- Exercise -
Please write out the complete listing that follows, exactly as it reads.

- Data extract -

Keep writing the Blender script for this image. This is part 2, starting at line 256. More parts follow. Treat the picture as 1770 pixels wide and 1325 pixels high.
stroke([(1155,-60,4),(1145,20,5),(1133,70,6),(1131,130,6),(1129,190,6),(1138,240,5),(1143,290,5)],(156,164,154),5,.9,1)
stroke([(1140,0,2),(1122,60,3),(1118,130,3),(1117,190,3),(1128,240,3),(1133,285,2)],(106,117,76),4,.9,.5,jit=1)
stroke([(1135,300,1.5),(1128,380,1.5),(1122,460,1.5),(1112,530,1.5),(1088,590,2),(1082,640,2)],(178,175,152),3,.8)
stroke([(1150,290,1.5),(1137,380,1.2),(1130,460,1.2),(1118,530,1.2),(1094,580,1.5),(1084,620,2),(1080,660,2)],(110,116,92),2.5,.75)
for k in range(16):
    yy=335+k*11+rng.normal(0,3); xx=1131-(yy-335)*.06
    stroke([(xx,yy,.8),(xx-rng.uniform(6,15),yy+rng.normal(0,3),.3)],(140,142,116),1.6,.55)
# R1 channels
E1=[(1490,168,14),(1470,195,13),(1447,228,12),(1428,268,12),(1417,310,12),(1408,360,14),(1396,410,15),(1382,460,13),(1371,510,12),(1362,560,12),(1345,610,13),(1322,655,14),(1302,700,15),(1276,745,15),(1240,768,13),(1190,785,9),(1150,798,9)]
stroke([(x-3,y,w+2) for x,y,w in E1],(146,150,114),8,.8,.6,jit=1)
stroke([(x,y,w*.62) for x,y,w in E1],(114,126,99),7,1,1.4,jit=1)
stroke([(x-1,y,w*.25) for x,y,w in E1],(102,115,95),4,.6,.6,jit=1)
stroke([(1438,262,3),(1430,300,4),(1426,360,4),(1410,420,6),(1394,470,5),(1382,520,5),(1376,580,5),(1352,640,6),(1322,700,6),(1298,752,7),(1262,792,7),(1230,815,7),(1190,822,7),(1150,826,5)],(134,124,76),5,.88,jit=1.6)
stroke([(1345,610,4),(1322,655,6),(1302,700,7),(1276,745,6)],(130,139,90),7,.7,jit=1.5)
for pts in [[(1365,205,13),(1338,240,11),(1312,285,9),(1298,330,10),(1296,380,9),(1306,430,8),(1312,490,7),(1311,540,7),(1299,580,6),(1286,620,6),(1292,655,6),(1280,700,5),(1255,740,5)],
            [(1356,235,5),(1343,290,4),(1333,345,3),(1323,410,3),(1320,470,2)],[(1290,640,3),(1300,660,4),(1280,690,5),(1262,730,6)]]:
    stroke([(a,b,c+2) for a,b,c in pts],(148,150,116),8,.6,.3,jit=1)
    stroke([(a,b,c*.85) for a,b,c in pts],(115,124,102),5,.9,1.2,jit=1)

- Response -
Keep writing the Blender script for this image. This is part 2, starting at line 256. More parts follow. Treat the picture as 1770 pixels wide and 1325 pixels high.
stroke([(1155,-60,4),(1145,20,5),(1133,70,6),(1131,130,6),(1129,190,6),(1138,240,5),(1143,290,5)],(156,164,154),5,.9,1)
stroke([(1140,0,2),(1122,60,3),(1118,130,3),(1117,190,3),(1128,240,3),(1133,285,2)],(106,117,76),4,.9,.5,jit=1)
stroke([(1135,300,1.5),(1128,380,1.5),(1122,460,1.5),(1112,530,1.5),(1088,590,2),(1082,640,2)],(178,175,152),3,.8)
stroke([(1150,290,1.5),(1137,380,1.2),(1130,460,1.2),(1118,530,1.2),(1094,580,1.5),(1084,620,2),(1080,660,2)],(110,116,92),2.5,.75)
for k in range(16):
    yy=335+k*11+rng.normal(0,3); xx=1131-(yy-335)*.06
    stroke([(xx,yy,.8),(xx-rng.uniform(6,15),yy+rng.normal(0,3),.3)],(140,142,116),1.6,.55)
# R1 channels
E1=[(1490,168,14),(1470,195,13),(1447,228,12),(1428,268,12),(1417,310,12),(1408,360,14),(1396,410,15),(1382,460,13),(1371,510,12),(1362,560,12),(1345,610,13),(1322,655,14),(1302,700,15),(1276,745,15),(1240,768,13),(1190,785,9),(1150,798,9)]
stroke([(x-3,y,w+2) for x,y,w in E1],(146,150,114),8,.8,.6,jit=1)
stroke([(x,y,w*.62) for x,y,w in E1],(114,126,99),7,1,1.4,jit=1)
stroke([(x-1,y,w*.25) for x,y,w in E1],(102,115,95),4,.6,.6,jit=1)
stroke([(1438,262,3),(1430,300,4),(1426,360,4),(1410,420,6),(1394,470,5),(1382,520,5),(1376,580,5),(1352,640,6),(1322,700,6),(1298,752,7),(1262,792,7),(1230,815,7),(1190,822,7),(1150,826,5)],(134,124,76),5,.88,jit=1.6)
stroke([(1345,610,4),(1322,655,6),(1302,700,7),(1276,745,6)],(130,139,90),7,.7,jit=1.5)
for pts in [[(1365,205,13),(1338,240,11),(1312,285,9),(1298,330,10),(1296,380,9),(1306,430,8),(1312,490,7),(1311,540,7),(1299,580,6),(1286,620,6),(1292,655,6),(1280,700,5),(1255,740,5)],
            [(1356,235,5),(1343,290,4),(1333,345,3),(1323,410,3),(1320,470,2)],[(1290,640,3),(1300,660,4),(1280,690,5),(1262,730,6)]]:
    stroke([(a,b,c+2) for a,b,c in pts],(148,150,116),8,.6,.3,jit=1)
    stroke([(a,b,c*.85) for a,b,c in pts],(115,124,102),5,.9,1.2,jit=1)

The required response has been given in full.